Student group seeks to keep UK, Nike accountable with new workers’ rights contract


United Students Against Sweatshops members Faisal Al Z, Will Kueshner, Alex Wood, Aditya Sriram, Cameron Baller, Lidya Yatin posing outside the Main Building before a meeting with the administration where UK announced its new Nike deal. 

Sydney Momeyer

UK apparel is not generally associated with a worker’s rights movement, but that is quickly changing.

On Feb. 6, 2018, UK finalized an amendment to its current apparel contract with Nike that would obligate Nike to comply with the Worker Rights Consortium’s Protocol for Investigations.

“We are pleased that our partner, Nike, has agreed to follow the protocols for factory inspections that have been endorsed by the Worker Rights Consortium,” said UK spokesman Jay Blanton in a statement.

The protocol requires companies to provide WRC’s investigators with adequate access to its factories, to conduct inspections on the quality of the working environment and to make sure workers’ rights are being preserved.

According to the Portland Business Journal, in 2015, UK signed a $30 million contract with Nike that would last until 2025. The original contract was expected to expire in 2017, but the 2015 deal between the university and the company extended the contract by eight years.

The new contract, however, did not obligate Nike to comply with the WRC’s Protocol for Investigations regarding workers’ rights. UK’s chapter of United Students Against Sweatshops recognized this and sought change.

“I think it would be kind of naïve to think that corporations are going to do the right thing on their own,” said Lidya Yatin, a UK sophomore and USAS President. “I think it is important that universities hold them accountable because they are a big buying power for apparel companies like Nike. At the end of the day, someone has to say, ‘Hey, you need to do this.’”

In November of 2017, USAS brought it to the attention of Chief of Staff Bill Swinford and Executive Associate Athletic Director Jason Schlafer that their current contract with Nike needed amending to include the WRC’s stipulations.

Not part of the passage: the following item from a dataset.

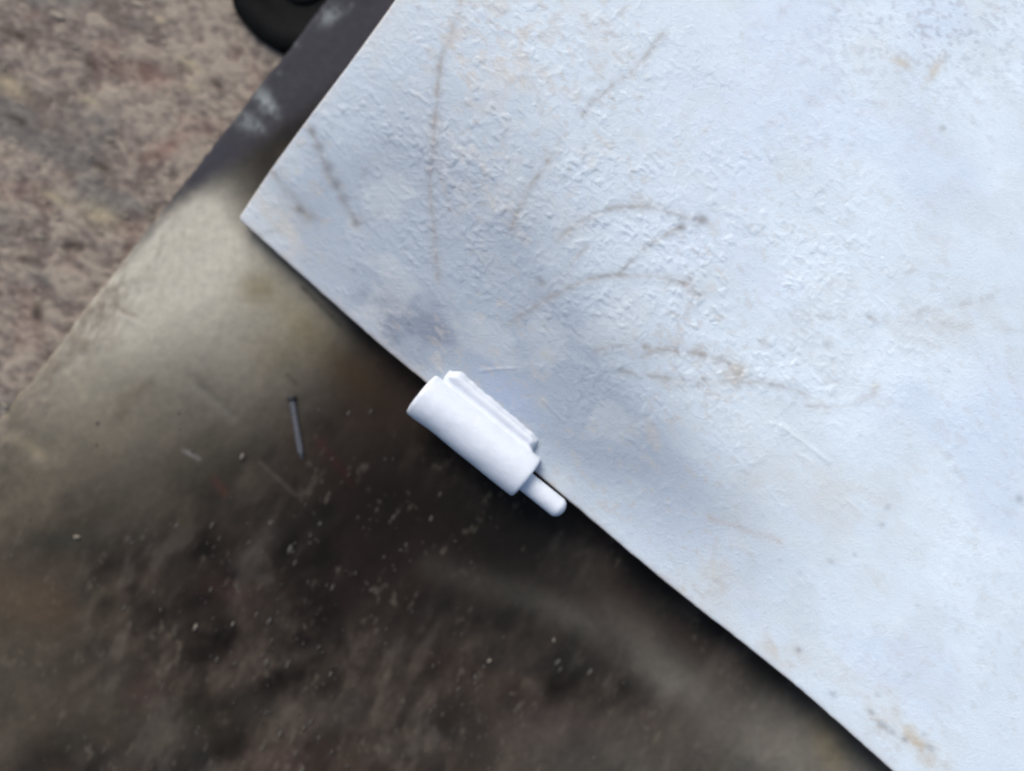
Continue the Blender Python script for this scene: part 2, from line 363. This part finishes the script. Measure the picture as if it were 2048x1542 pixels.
# ------------------------------------------------------------------ black rubber disc under the plate's edge
def lathe(profile, seg=64):
    V = []; F = []; m = len(profile)
    for k in range(seg):
        th = 2 * math.pi * k / seg; w_ = 1 + 0.012 * math.sin(3 * th + 1) + 0.010 * math.sin(7 * th + 2) + 0.006 * math.sin(16 * th)
        for (r, z_) in profile: V.append((r * w_ * math.cos(th), r * w_ * math.sin(th), z_))
    for k in range(seg):
        for i in range(m - 1):
            a_, b_ = k * m + i, ((k + 1) % seg) * m + i
            F.append((a_, b_, b_ + 1, a_ + 1))
    me = bpy.data.meshes.new('lathe'); me.from_pydata(V, [], F); me.update()
    bm = bmesh.new(); bm.from_mesh(me); bmesh.ops.remove_doubles(bm, verts=bm.verts, dist=1e-7); bmesh.ops.recalc_face_normals(bm, faces=bm.faces); bm.to_mesh(me); bm.free()
    return me
R = 151 * S0 * (D + ZP + 0.004) / D; zt = -0.0022
cap = bpy.data.objects.new('rubber_cap', None); C.objects.link(cap); cx, cy, _ = P(604, -50, zt); cap.location = (cx, cy, 0)
tag(cap, 'round black rubber cap on the dirt, tucked under the edge of the dark sheet', 'rubber cap')
me = lathe([(0, GZ - 0.001), (R * 0.97, GZ - 0.001), (R, GZ + 0.001), (R, zt - 0.0032), (R * 0.97, zt - 0.0016), (R * 0.91, zt - 0.0005), (R * 0.84, zt), (R * 0.76, zt - 0.0002), (R * 0.66, zt - 0.0014), (R * 0.58, zt - 0.0034), (R * 0.54, zt - 0.0040), (0, zt - 0.0042)])
link('rim', me, M_rubber, cap)
me = lathe([(0, zt - 0.0024), (R * 0.30, zt - 0.0024), (R * 0.34, zt - 0.0030), (R * 0.36, zt - 0.0041)])
link('centre_boss', me, M_rubber, cap)

# ------------------------------------------------------------------ screw on the plate
def tube_obj(name, ring_fun, n_t, seg, m, parent, closed=True):
    """ring_fun(i) -> (axial, radius)"""
    V = []; F = []
    for i in range(n_t):
        ax, r = ring_fun(i)
        for k in range(seg):
            th = 2 * math.pi * k / seg; rr = r(th) if callable(r) else r
            V.append((ax, rr * math.cos(th), rr * math.sin(th)))
    for i in range(n_t - 1):
        for k in range(seg):
            F.append((i * seg + k, i * seg + (k + 1) % seg, (i + 1) * seg + (k + 1) % seg, (i + 1) * seg + k))
    F.append(tuple(range(seg))[::-1]); F.append(tuple((n_t - 1) * seg + k for k in range(seg)))
    me = bpy.data.meshes.new(name); me.from_pydata(V, [], F)
    bm = bmesh.new(); bm.from_mesh(me); bmesh.ops.recalc_face_normals(bm, faces=bm.faces); bm.to_mesh(me); bm.free()
    o = link(name, me, m, parent); return o
scr = bpy.data.objects.new('screw', None); C.objects.link(scr)
p0 = Vector(P(583, 800, 0.002)); p1 = Vector(P(602, 920, 0.002)); dirv = (p1 - p0)
scr.location = (p0.x, p0.y, 0.0011); scr.rotation_euler = (0, math.radians(2), math.atan2(dirv.y, dirv.x))
tag(scr, 'small grey threaded screw with a dark head lying on the dark sheet', 'screw')
Ls = dirv.length; pitch = Ls / 17
def thr(i):
    ax = 0.001 + (Ls - 0.001) * i / 100; taper = 1 if ax < Ls * 0.86 else max(0.08, 1 - (ax - Ls * 0.86) / (Ls * 0.15))
    return ax, (lambda th: taper * (0.0013 + 0.00045 * (0.5 + 0.5 * math.cos(2 * math.pi * ax / pitch - th)) ** 2))
tube_obj('thread', thr, 101, 14, M_screw, scr)
hp = [(-0.0018, 0.0008), (-0.0020, 0.0017), (-0.0016, 0.0023), (-0.0008, 0.0022), (0.0008, 0.0014), (0.0020, 0.0010)]
tube_obj('head', lambda i: hp[i], len(hp), 18, M_screw_head, scr)

# ------------------------------------------------------------------ the white painted panel
panel = bpy.data.objects.new('painted_panel', None); C.objects.link(panel)
tag(panel, 'large white painted metal panel with rust streaks and a white hinge on its edge', 'metal panel')
Bp = np.array([(480, 438), (560, 509), (660, 598), (760, 688), (853, 763), (960, 850), (1071, 942), (1180, 1035), (1300, 1137), (1420, 1234), (1550, 1333), (1665, 1432), (1787, 1542), (2100, 1818), (2500, 2165)], float)
Lp = np.array([(480, 438), (502, 394), (546, 334), (592, 270), (639, 207), (701, 127), (791, 0), (1010, -308), (1290, -705), (1640, -1200)], float)
def resample(Q, step):
    d = np.r_[0, np.cumsum(np.hypot(*np.diff(Q, axis=0).T))]; t_ = np.arange(0, d[-1], step)
    out = np.column_stack([np.interp(t_, d, Q[:, 0]), np.interp(t_, d, Q[:, 1])])
    k = int(330 / step) | 1; ker = np.hanning(k + 2)[1:-1]; ker /= ker.sum()      # soften the bends, keep the ends
    for c in (0, 1):
        lin_ = np.linspace(out[0, c], out[-1, c], len(out)); r = out[:, c] - lin_
        out[:, c] = lin_ + np.convolve(np.r_[np.zeros(k // 2), r, np.zeros(k // 2)], ker, 'valid')
    return out, t_
Bq, bt = resample(Bp, 2.7); Lq, lt = resample(Lp, 2.7)
Lq = Lq[:592]; lt = lt[:592]
X = Bq[None, :, 0] + Lq[:, None, 0] - 480; Y = Bq[None, :, 1] + Lq[:, None, 1] - 438
sh = X.shape; Tb = np.broadcast_to(bt[None, :], sh).ravel(); Tl = np.broadcast_to(lt[:, None], sh).ravel()
wv = (fbm(Tb, Tb * 0, 26, 3, 91) - 0.5) * 2.0 * np.exp(-Tl / 14)
xf = X.ravel() + wv * 0.6; yf = Y.ravel() - wv * 0.75
if 1:
    rd = np.clip(1 - np.hypot(Tb, Tl) / 5, 0, 1) * 1.5; xf = xf + rd; yf = yf - rd * 0.1       # slightly blunted corner
n_big = fbm(xf, yf, 330, 4, 51); n_mid = fbm(xf, yf, 90, 4, 52, 45, 1.3); n_sm = fbm(xf, yf, 26, 4, 53, 48, 1.8)
n_cr = fbm(xf, yf, 8.5, 3, 54, 50, 1.9); n_br = fbm(xf, yf, 14, 4, 55)
white = lin(221, 236, 247)
col = np.tile(white, (len(xf), 1)) * (0.93 + 0.14 * n_mid)[:, None]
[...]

“We approached the administration about this as soon as our chapter returned to UK in the fall,” said junior Will Kueshner, a USAS officer. “We explained the situation to them through a letter drop and did a few tabling events. The administration was very open and receptive to our proposal.”

After USAS brought the issue to the attention of Swinford and Schlafer, UK administrators began the process to amend their current 10-year contract with Nike so the university would be associated with a company that follows values and protocol promoted by the WRC.

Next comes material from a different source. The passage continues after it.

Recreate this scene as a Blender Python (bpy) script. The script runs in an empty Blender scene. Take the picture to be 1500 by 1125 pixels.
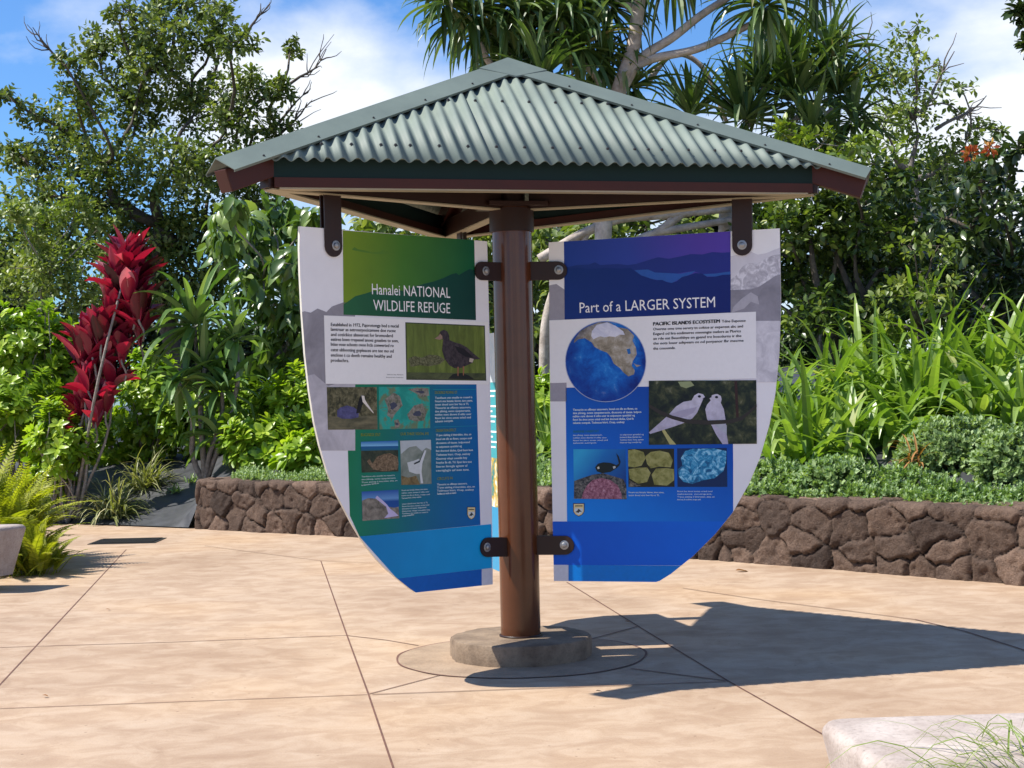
import bpy, bmesh, math, random
import numpy as np
from mathutils import Vector, Matrix

# ------------------------------------------------------------------ camera, sky, sun, exposure
F_PX, PITCH, ROLL, CAM_H = 2351.07, 0.0022, -0.0225, 1.35
KD, KX, PHI = 8.0697, 0.0159, 0.2603            # kiosk distance, offset, turn
SUN_EL, SUN_AZ = math.radians(55), math.radians(184.5)   # azimuth of the sun, counter-clockwise from +X

scn = bpy.context.scene
COL = scn.collection
cam_d = bpy.data.cameras.new('camera'); cam = bpy.data.objects.new('camera', cam_d); COL.objects.link(cam)
cam_d.sensor_width = 36; cam_d.lens = 36 * F_PX / 1500; cam_d.clip_end = 500; cam_d.clip_start = .05
cr, sr, cp, sp = math.cos(ROLL), math.sin(ROLL), math.cos(PITCH), math.sin(PITCH)
right0, up0, fwd = Vector((1, 0, 0)), Vector((0, -sp, cp)), Vector((0, cp, sp))
Rv = cr * right0 + sr * up0; Uv = -sr * right0 + cr * up0
cam.matrix_world = Matrix(((Rv.x, Uv.x, -fwd.x, 0), (Rv.y, Uv.y, -fwd.y, 0), (Rv.z, Uv.z, -fwd.z, CAM_H), (0, 0, 0, 1)))
scn.camera = cam
scn.view_settings.view_transform = 'Standard'; scn.view_settings.look = 'None'
scn.view_settings.exposure = 0.70; scn.view_settings.gamma = 1
scn.cycles.max_bounces = 6; scn.cycles.transparent_max_bounces = 4

sun_d = bpy.data.lights.new('sun', 'SUN'); sun = bpy.data.objects.new('sun', sun_d); COL.objects.link(sun)
sun_d.energy = 4.8; sun_d.angle = math.radians(.53); sun_d.color = (1, .95, .87)
sdir = Vector((math.cos(SUN_AZ) * math.cos(SUN_EL), math.sin(SUN_AZ) * math.cos(SUN_EL), math.sin(SUN_EL)))
sun.rotation_euler = sdir.to_track_quat('Z', 'Y').to_euler(); sun.location = sdir * 40

world = bpy.data.worlds.new('World'); scn.world = world; world.use_nodes = True
wt = world.node_tree; wt.nodes.clear()
def WN(t, **k):
    n = wt.nodes.new(t)
    for a, b in k.items(): setattr(n, a, b)
    return n
sky = WN('ShaderNodeTexSky', sky_type='NISHITA', sun_disc=False)
sky.sun_elevation = SUN_EL; sky.sun_rotation = math.pi / 2 - SUN_AZ; sky.air_density = 1.0; sky.dust_density = .4; sky.ozone_density = 2.5
tc = WN('ShaderNodeTexCoord')
mp = WN('ShaderNodeMapping'); mp.inputs['Scale'].default_value = (1, 1, 1.7); mp.inputs['Location'].default_value = (.714, -.711, .781)
nz = WN('ShaderNodeTexNoise'); nz.inputs['Scale'].default_value = 3.4; nz.inputs['Detail'].default_value = 9; nz.inputs['Roughness'].default_value = .52; nz.inputs['Distortion'].default_value = .1
rp = WN('ShaderNodeValToRGB'); rp.color_ramp.elements[0].position = .46; rp.color_ramp.elements[1].position = .60
hs = WN('ShaderNodeMixRGB', blend_type='MULTIPLY'); hs.inputs['Fac'].default_value = 1; hs.inputs['Color2'].default_value = (.72, 1.12, 1.62, 1)
mx = WN('ShaderNodeMixRGB'); mx.inputs['Color2'].default_value = (9.4, 9.9, 10.7, 1)
bg = WN('ShaderNodeBackground'); bg.inputs['Strength'].default_value = .066
out = WN('ShaderNodeOutputWorld')
L = wt.links.new
L(tc.outputs['Generated'], mp.inputs['Vector']); L(mp.outputs['Vector'], nz.inputs['Vector']); L(nz.outputs['Fac'], rp.inputs['Fac'])
L(sky.outputs['Color'], hs.inputs['Color1']); L(hs.outputs['Color'], mx.inputs['Color1']); sx = WN('ShaderNodeSeparateXYZ'); L(tc.outputs['Generated'], sx.inputs['Vector'])
ov = WN('ShaderNodeMapRange'); ov.inputs['From Min'].default_value = .28; ov.inputs['From Max'].default_value = .5; ov.inputs['To Min'].default_value = 1; ov.inputs['To Max'].default_value = .12
L(sx.outputs['Z'], ov.inputs['Value']); cm = WN('ShaderNodeMath', operation='MULTIPLY'); L(rp.outputs['Color'], cm.inputs[0]); L(ov.outputs['Result'], cm.inputs[1]); L(cm.outputs[0], mx.inputs['Fac'])
L(mx.outputs['Color'], bg.inputs['Color']); L(bg.outputs['Background'], out.inputs['Surface'])

# ------------------------------------------------------------------ pixel (1500x1125 photo) -> world helpers
def ray(px, py):
    du, dv = px - 750, py - 562.5
    u = (cr * du + sr * dv) / F_PX; v = (-sr * du + cr * dv) / F_PX
    return u * right0 - v * up0 + fwd
def at(px, py, Y):
    d = ray(px, py); t = Y / d.y
    return Vector((0, 0, CAM_H)) + d * t
def gp(px, py, z=0.0):
    d = ray(px, py); t = (z - CAM_H) / d.z
    return Vector((0, 0, CAM_H)) + d * t

# ------------------------------------------------------------------ mesh helpers
RNG0 = np.random.default_rng(3)
class MB:
    def __init__(s): s.V = []; s.F = []; s.T = []; s.M = []; s.n = 0
    def add(s, V, F, tone=.5, mat=0):
        V = np.asarray(V, float).reshape(-1, 3)
        t = np.full(len(V), tone) if np.isscalar(tone) else np.asarray(tone, float)
        s.V.append(V); s.T.append(t)
        if isinstance(F, np.ndarray): s.F.append(F + s.n); s.M.append(np.full(len(F), mat))
        else:
            for f in F: s.F.append(np.asarray([f]) + s.n); s.M.append(np.array([mat]))
        s.n += len(V)
        return s
    def box(s, c, d, mat=0, tone=.5, R=None):
        c = np.asarray(c, float); d = np.asarray(d, float) / 2
        V = np.array([[x, y, z] for x in (-1, 1) for y in (-1, 1) for z in (-1, 1)], float) * d
        if R is not None: V = V @ np.asarray(R).T
        return s.add(V + c, np.array([[0, 1, 3, 2], [4, 6, 7, 5], [0, 4, 5, 1], [2, 3, 7, 6], [0, 2, 6, 4], [1, 5, 7, 3]]), tone, mat)
    def beam(s, p0, p1, w, h, mat=0, up=(0, 0, 1), tone=.5):
        p0 = np.asarray(p0, float); p1 = np.asarray(p1, float); x = p1 - p0; Ln = np.linalg.norm(x); x /= Ln
        y = np.cross(up, x); y /= np.linalg.norm(y); z = np.cross(x, y)
        return s.box((p0 + p1) / 2, (Ln, w, h), mat, tone, np.stack([x, y, z], 1))
    def tube(s, P, r, n=8, tone=.5, mat=0, cap=True):
        P = np.asarray(P, float); m = len(P); r = np.broadcast_to(r, (m,))
        d = np.gradient(P, axis=0); d /= np.linalg.norm(d, axis=1)[:, None] + 1e-9
        ref = np.array([.31, .22, .92]) if abs(d[0][2]) < .9 else np.array([1., .1, 0])
        a = np.cross(d, ref); a /= np.linalg.norm(a, axis=1)[:, None] + 1e-9; b = np.cross(d, a)
        th = np.linspace(0, 2 * np.pi, n, endpoint=False)
        V = P[:, None] + r[:, None, None] * (a[:, None] * np.cos(th)[None, :, None] + b[:, None] * np.sin(th)[None, :, None])
        i = np.arange(m - 1)[:, None] * n; j = np.arange(n)[None]; k = (j + 1) % n
        s.add(V.reshape(-1, 3), np.stack([i + j, i + k, i + n + k, i + n + j], -1).reshape(-1, 4), tone, mat)
        if cap:
            s.F.append(np.array([list(range(s.n - n, s.n))])); s.M.append(np.array([mat]))
            s.F.append(np.array([list(range(s.n - m * n + n - 1, s.n - m * n - 1, -1))])); s.M.append(np.array([mat]))
        return s
    def prism(s, pts, y0, y1, mat=0, tone=.5):            # outline in (x,z), thickness along y
        n = len(pts)
        V = [(x, y0, z) for x, z in pts] + [(x, y1, z) for x, z in pts]
        F = [list(range(n)), list(range(2 * n - 1, n - 1, -1))] + [[i + n, (i + 1) % n + n, (i + 1) % n, i] for i in range(n)]
        return s.add(V, F, tone, mat)
    def lathe(s, prof, n=48, c=(0, 0, 0), tone=.5, mat=0):
        th = np.linspace(0, 2 * np.pi, n, endpoint=False); prof = np.asarray(prof, float); m = len(prof)
        V = np.stack([prof[:, 0, None] * np.cos(th) + c[0], prof[:, 0, None] * np.sin(th) + c[1], np.repeat(prof[:, 1, None], n, 1) + c[2]], -1)
        i = np.arange(m - 1)[:, None] * n; j = np.arange(n)[None]; k = (j + 1) % n
        s.add(V.reshape(-1, 3), np.stack([i + j, i + k, i + n + k, i + n + j], -1).reshape(-1, 4), tone, mat)
        return s
    def build(s, name, mats, parent=None, smooth=False):
        me = bpy.data.meshes.new(name)
        V = np.concatenate(s.V); me.vertices.add(len(V)); me.vertices.foreach_set('co', V.astype(np.float32).ravel())
        li = np.concatenate([f.ravel() for f in s.F]).astype(np.int32)
        ln = np.concatenate([np.full(len(f), f.shape[1]) for f in s.F]).astype(np.int32)
        me.loops.add(len(li)); me.loops.foreach_set('vertex_index', li)
        me.polygons.add(len(ln)); st = np.concatenate([[0], np.cumsum(ln)[:-1]]).astype(np.int32)
        me.polygons.foreach_set('loop_start', st)
        me.polygons.foreach_set('material_index', np.concatenate(s.M).astype(np.int32))
        at_ = me.attributes.new('tone', 'FLOAT', 'POINT'); at_.data.foreach_set('value', np.concatenate(s.T).astype(np.float32))
        me.polygons.foreach_set('use_smooth', np.full(len(ln), smooth))
        me.update(calc_edges=True); me.validate()
        for m in (mats if isinstance(mats, (list, tuple)) else [mats]): me.materials.append(m)
        o = bpy.data.objects.new(name, me); COL.objects.link(o)
        if parent is not None: o.parent = parent
        return o
def empty(name, loc, label, cat, group=None):
    o = bpy.data.objects.new(name, None); COL.objects.link(o); o.location = loc; o.empty_display_size = .1
    return tag(o, label, cat, group)
def tag(o, label, cat, group=None):
    o['label'] = label; o['category'] = cat
    if group: o['group'] = group
    return o
def struct(o): o['kind'] = 'structure'; return o
def autosmooth(o, ang=35):
    me = o.data; bm = bmesh.new(); bm.from_mesh(me)
    for f in bm.faces: f.smooth = True
    for e in bm.edges: e.smooth = e.calc_face_angle(0) < math.radians(ang)
    bm.to_mesh(me); bm.free(); return o
def bevel(o, w, seg=2):
    m = o.modifiers.new('bevel', 'BEVEL'); m.width = w; m.segments = seg; m.limit_method = 'ANGLE'; m.angle_limit = math.radians(40); return o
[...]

“It hadn’t been brought up prior to this,” Kueshner said. “It just wasn’t on UK’s radar. I’m not sure if they would have ever known about the issue if USAS had not pushed for the amendment.”

USAS kept up with the process of adding the amendment to UK’s Nike contract to ensure the amendment was added.

“There was no set deadline for the finalization of the amendment, so we just kept pushing for the finalization and making sure everyone was being honest with their work,” Kueshner said.

Following Georgetown University, University of Washington and Gonzaga, UK became the fourth university in the nation to add the amendment to its standing Nike contract.

“Since other schools had already done this, it made it easy for UK,” Kueshner said. “The language was already there, it just needed to be added to the contract and finalized.”

This finalization would make UK the first SEC school in the nation to amend its contract with Nike to include the WRC’s protocol.

“Because we are so huge and known for athletics, I am really hoping that what we have done at UK will inspire other USAS groups that already exist to do the same thing,” Yatin said.

UK has been known to advocate for workers’ rights, Blanton said. Amending UK’s contract with Nike was an attempt to show the university’s dedication to those promoted values.

“Like USAS, the University of Kentucky believes it is important that products bearing UK’s trademarks be manufactured in an ethical manner,” Blanton said.

The amendment is now an official part of UK’s contract with Nike.

“I am writing to inform you that Fermata Partners, as trademark licensing agent on behalf of the University of Kentucky, and NIKE USA finalized and executed an amendment to the Retail Product License Agreement earlier today,” Fermata Partners Vice President and General Manager Jim Aronowitz said in a statement released Feb. 1. “Nike’s compliance with the WRC Protocol is now a binding term under the license agreement.”

In addition, Yatin said she would like to thank group members Faisal Al Z, Will Kueshner, Alex Wood, Aditya Sriram, Cameron Baller, Emily Rennie, Craig Crow, Urooj Nasim, Ashlea McDonald, Seth Gadbois and Courtney Vice for their help in the success of the finalization of the amendment.

“It would not have happened if it was just me,” Yatin said. “A team is key. Solidarity is very important. It shows the administration it is not just one or two people, but rather the whole student body supporting your cause and that is crucial for winning a campaign like this.”